**Exercise requirements**
All the data should come back exactly as it was given.

**Data**
---*---

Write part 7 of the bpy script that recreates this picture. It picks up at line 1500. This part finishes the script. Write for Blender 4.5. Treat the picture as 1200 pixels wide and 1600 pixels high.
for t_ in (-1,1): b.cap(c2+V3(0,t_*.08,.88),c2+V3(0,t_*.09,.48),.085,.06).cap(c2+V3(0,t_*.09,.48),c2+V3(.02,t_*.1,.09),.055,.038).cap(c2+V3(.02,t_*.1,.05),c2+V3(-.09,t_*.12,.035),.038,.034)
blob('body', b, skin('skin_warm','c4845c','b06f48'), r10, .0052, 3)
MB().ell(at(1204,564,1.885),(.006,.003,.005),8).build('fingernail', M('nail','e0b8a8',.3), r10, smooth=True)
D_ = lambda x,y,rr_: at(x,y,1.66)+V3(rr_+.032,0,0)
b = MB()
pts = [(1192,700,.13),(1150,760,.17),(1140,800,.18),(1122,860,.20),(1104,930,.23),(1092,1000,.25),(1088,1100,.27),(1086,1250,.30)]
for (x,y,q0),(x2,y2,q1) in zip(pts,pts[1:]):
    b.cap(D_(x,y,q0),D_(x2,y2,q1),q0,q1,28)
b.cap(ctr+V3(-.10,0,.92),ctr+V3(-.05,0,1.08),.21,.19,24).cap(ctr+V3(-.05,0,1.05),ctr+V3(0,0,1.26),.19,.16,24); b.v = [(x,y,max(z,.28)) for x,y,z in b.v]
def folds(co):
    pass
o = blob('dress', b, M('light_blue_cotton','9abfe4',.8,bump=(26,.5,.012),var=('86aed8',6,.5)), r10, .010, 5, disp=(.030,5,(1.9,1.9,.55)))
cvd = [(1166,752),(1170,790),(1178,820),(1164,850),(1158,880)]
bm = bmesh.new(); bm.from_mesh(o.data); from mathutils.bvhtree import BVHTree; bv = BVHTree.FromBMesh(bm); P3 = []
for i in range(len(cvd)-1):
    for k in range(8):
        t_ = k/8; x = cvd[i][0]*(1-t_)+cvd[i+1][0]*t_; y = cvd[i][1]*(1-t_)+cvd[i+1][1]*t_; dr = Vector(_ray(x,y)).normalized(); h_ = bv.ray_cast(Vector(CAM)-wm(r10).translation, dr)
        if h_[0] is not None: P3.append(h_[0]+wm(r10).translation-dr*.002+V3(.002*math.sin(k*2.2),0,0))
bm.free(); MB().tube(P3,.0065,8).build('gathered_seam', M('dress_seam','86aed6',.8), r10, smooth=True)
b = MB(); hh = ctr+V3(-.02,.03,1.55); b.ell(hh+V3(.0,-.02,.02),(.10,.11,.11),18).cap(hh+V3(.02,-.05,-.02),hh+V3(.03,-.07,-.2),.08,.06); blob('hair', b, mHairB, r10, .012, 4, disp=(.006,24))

---*---

**Complete output**
Write part 7 of the bpy script that recreates this picture. It picks up at line 1500. This part finishes the script. Write for Blender 4.5. Treat the picture as 1200 pixels wide and 1600 pixels high.
for t_ in (-1,1): b.cap(c2+V3(0,t_*.08,.88),c2+V3(0,t_*.09,.48),.085,.06).cap(c2+V3(0,t_*.09,.48),c2+V3(.02,t_*.1,.09),.055,.038).cap(c2+V3(.02,t_*.1,.05),c2+V3(-.09,t_*.12,.035),.038,.034)
blob('body', b, skin('skin_warm','c4845c','b06f48'), r10, .0052, 3)
MB().ell(at(1204,564,1.885),(.006,.003,.005),8).build('fingernail', M('nail','e0b8a8',.3), r10, smooth=True)
D_ = lambda x,y,rr_: at(x,y,1.66)+V3(rr_+.032,0,0)
b = MB()
pts = [(1192,700,.13),(1150,760,.17),(1140,800,.18),(1122,860,.20),(1104,930,.23),(1092,1000,.25),(1088,1100,.27),(1086,1250,.30)]
for (x,y,q0),(x2,y2,q1) in zip(pts,pts[1:]):
    b.cap(D_(x,y,q0),D_(x2,y2,q1),q0,q1,28)
b.cap(ctr+V3(-.10,0,.92),ctr+V3(-.05,0,1.08),.21,.19,24).cap(ctr+V3(-.05,0,1.05),ctr+V3(0,0,1.26),.19,.16,24); b.v = [(x,y,max(z,.28)) for x,y,z in b.v]
def folds(co):
    pass
o = blob('dress', b, M('light_blue_cotton','9abfe4',.8,bump=(26,.5,.012),var=('86aed8',6,.5)), r10, .010, 5, disp=(.030,5,(1.9,1.9,.55)))
cvd = [(1166,752),(1170,790),(1178,820),(1164,850),(1158,880)]
bm = bmesh.new(); bm.from_mesh(o.data); from mathutils.bvhtree import BVHTree; bv = BVHTree.FromBMesh(bm); P3 = []
for i in range(len(cvd)-1):
    for k in range(8):
        t_ = k/8; x = cvd[i][0]*(1-t_)+cvd[i+1][0]*t_; y = cvd[i][1]*(1-t_)+cvd[i+1][1]*t_; dr = Vector(_ray(x,y)).normalized(); h_ = bv.ray_cast(Vector(CAM)-wm(r10).translation, dr)
        if h_[0] is not None: P3.append(h_[0]+wm(r10).translation-dr*.002+V3(.002*math.sin(k*2.2),0,0))
bm.free(); MB().tube(P3,.0065,8).build('gathered_seam', M('dress_seam','86aed6',.8), r10, smooth=True)
b = MB(); hh = ctr+V3(-.02,.03,1.55); b.ell(hh+V3(.0,-.02,.02),(.10,.11,.11),18).cap(hh+V3(.02,-.05,-.02),hh+V3(.03,-.07,-.2),.08,.06); blob('hair', b, mHairB, r10, .012, 4, disp=(.006,24))